▸ Stated problem: Output the material word for word. Leave each picture out.

▸ Supplied data:
— Begin —

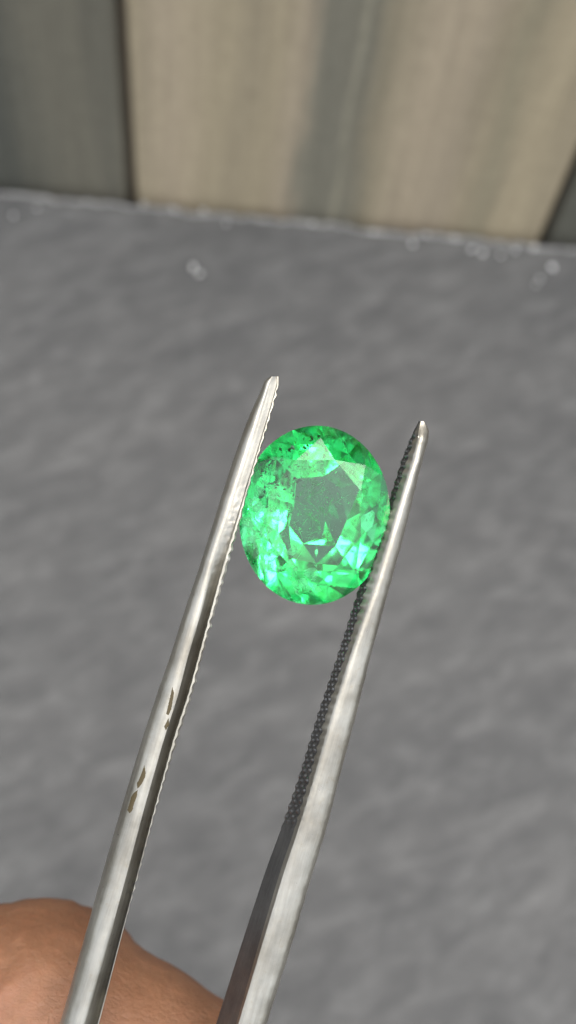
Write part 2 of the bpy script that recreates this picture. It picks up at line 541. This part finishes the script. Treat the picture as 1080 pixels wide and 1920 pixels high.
def left_section(y):
    """list of (px, depth) round the arm; also the index span of the inner face"""
    k = 26 if y > 760 else 3
    x0, x1_, x2_, x3 = (sinterp(LT[i], y, k) for i in range(4))
    w_ = x3 - x0
    d = base_depth(y)
    tip = sm(700, 745, y)
    T = 0.055 + 0.075 * tip + 0.06 * sm(1200, 1900, y)
    knurl = 1 - sm(1650, 1760, y)
    # serration of the lip, long slow scallops with small nicks
    s = (0.8 + 0.6 * noise.noise(Vector((0, y * 0.02, 3))))
    ser = s * 1.7 * math.sin(y / 20.5 * 2 * math.pi + 1.3 * noise.noise(Vector((1, y * 0.03, 0)))) + 1.6 * noise.noise(Vector((4, y * 0.13, 0)))
    ser *= knurl * sm(712, 735, y)
    # groove between back and lip
    gd = 0.012 + 0.10 * sm(960, 1250, y)
    pts = []
    # outer back, from far left round to the ridge at x1
    dx = x1_ - x0
    nb = 14
    edge_n = 0.5 * noise.noise(Vector((9, y * 0.05, 0)))
    for i in range(nb + 1):
        t = i / nb
        ang = t * math.radians(112)
        px = x0 + edge_n * (1 - t) + dx * ((1 - math.cos(ang)) / (1 - math.cos(math.radians(112)))) 
        dep = d + T * 0.75 * (1 - math.sin(ang) ** 0.9) ** 1.1 - 0.012
        pts.append((px, dep))
    dl = pts[-1][1]
    # groove / dark band
    rough = (0.002 * noise.noise(Vector((0, y * 0.11, 8))) + 0.006 * noise.noise(Vector((3, y * 0.3, 8)))) * (1 - sm(1350, 1500, y)) * sm(860, 1000, y)
    gx = x2_ - x1_
    for t, g in ((0.1, 0.07), (0.28, 0.27), (0.5, 0.55), (0.72, 0.82), (0.92, 1.0)):
        r2 = 0.007 * noise.noise(Vector((t * 4, y * 0.09, 8))) * (1 - sm(1350, 1500, y)) * sm(860, 1000, y) * math.sin(t * math.pi) + 0.0035 * math.sin(t * math.pi) * noise.noise(Vector((t * 9 + y * 0.4, y * 0.23, 2))) * sm(900, 1000, y) * (1 - sm(1350, 1500, y))
        pts.append((x1_ + gx * t, dl + gd * g + r2))
    # lip
    lp = gd * 0.22
    pts.append((x2_ + 0.1 * ser, dl + gd * 0.72))
    pts.append((x2_ + 0.25 * (x3 - x2_) + 0.2 * ser, dl + lp * 0.9))
    pts.append((x2_ + 0.65 * (x3 - x2_) + 0.7 * ser, dl + lp * 0.9))
    pts.append((x3 + ser, dl + lp + 0.008))
    a = len(pts) - 1
    # inner face going away from the eye, knurled
    D = T * 1.3
    n_in = 9
    for i in range(1, n_in + 1):
        t = i / n_in
        kn = knurl * 1.5 * (abs(math.sin(math.pi * (y / 20.5 + t * 3))) * abs(math.sin(math.pi * (y / 20.5 - t * 3)))) if i < n_in else 0
        pts.append((x3 + ser * (1 - t) - 14 * t + kn, dl + lp + 0.008 + D * t))
    b_ = len(pts) - 1
    # back side closing
    pts.append((x0 + w_ * 0.45, dl + D + 0.04 * tip))
    pts.append((x0 + w_ * 0.15, dl + D * 0.98))
    return pts, a, b_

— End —

▸ Response below:
Write part 2 of the bpy script that recreates this picture. It picks up at line 541. This part finishes the script. Treat the picture as 1080 pixels wide and 1920 pixels high.
def left_section(y):
    """list of (px, depth) round the arm; also the index span of the inner face"""
    k = 26 if y > 760 else 3
    x0, x1_, x2_, x3 = (sinterp(LT[i], y, k) for i in range(4))
    w_ = x3 - x0
    d = base_depth(y)
    tip = sm(700, 745, y)
    T = 0.055 + 0.075 * tip + 0.06 * sm(1200, 1900, y)
    knurl = 1 - sm(1650, 1760, y)
    # serration of the lip, long slow scallops with small nicks
    s = (0.8 + 0.6 * noise.noise(Vector((0, y * 0.02, 3))))
    ser = s * 1.7 * math.sin(y / 20.5 * 2 * math.pi + 1.3 * noise.noise(Vector((1, y * 0.03, 0)))) + 1.6 * noise.noise(Vector((4, y * 0.13, 0)))
    ser *= knurl * sm(712, 735, y)
    # groove between back and lip
    gd = 0.012 + 0.10 * sm(960, 1250, y)
    pts = []
    # outer back, from far left round to the ridge at x1
    dx = x1_ - x0
    nb = 14
    edge_n = 0.5 * noise.noise(Vector((9, y * 0.05, 0)))
    for i in range(nb + 1):
        t = i / nb
        ang = t * math.radians(112)
        px = x0 + edge_n * (1 - t) + dx * ((1 - math.cos(ang)) / (1 - math.cos(math.radians(112)))) 
        dep = d + T * 0.75 * (1 - math.sin(ang) ** 0.9) ** 1.1 - 0.012
        pts.append((px, dep))
    dl = pts[-1][1]
    # groove / dark band
    rough = (0.002 * noise.noise(Vector((0, y * 0.11, 8))) + 0.006 * noise.noise(Vector((3, y * 0.3, 8)))) * (1 - sm(1350, 1500, y)) * sm(860, 1000, y)
    gx = x2_ - x1_
    for t, g in ((0.1, 0.07), (0.28, 0.27), (0.5, 0.55), (0.72, 0.82), (0.92, 1.0)):
        r2 = 0.007 * noise.noise(Vector((t * 4, y * 0.09, 8))) * (1 - sm(1350, 1500, y)) * sm(860, 1000, y) * math.sin(t * math.pi) + 0.0035 * math.sin(t * math.pi) * noise.noise(Vector((t * 9 + y * 0.4, y * 0.23, 2))) * sm(900, 1000, y) * (1 - sm(1350, 1500, y))
        pts.append((x1_ + gx * t, dl + gd * g + r2))
    # lip
    lp = gd * 0.22
    pts.append((x2_ + 0.1 * ser, dl + gd * 0.72))
    pts.append((x2_ + 0.25 * (x3 - x2_) + 0.2 * ser, dl + lp * 0.9))
    pts.append((x2_ + 0.65 * (x3 - x2_) + 0.7 * ser, dl + lp * 0.9))
    pts.append((x3 + ser, dl + lp + 0.008))
    a = len(pts) - 1
    # inner face going away from the eye, knurled
    D = T * 1.3
    n_in = 9
    for i in range(1, n_in + 1):
        t = i / n_in
        kn = knurl * 1.5 * (abs(math.sin(math.pi * (y / 20.5 + t * 3))) * abs(math.sin(math.pi * (y / 20.5 - t * 3)))) if i < n_in else 0
        pts.append((x3 + ser * (1 - t) - 14 * t + kn, dl + lp + 0.008 + D * t))
    b_ = len(pts) - 1
    # back side closing
    pts.append((x0 + w_ * 0.45, dl + D + 0.04 * tip))
    pts.append((x0 + w_ * 0.15, dl + D * 0.98))
    return pts, a, b_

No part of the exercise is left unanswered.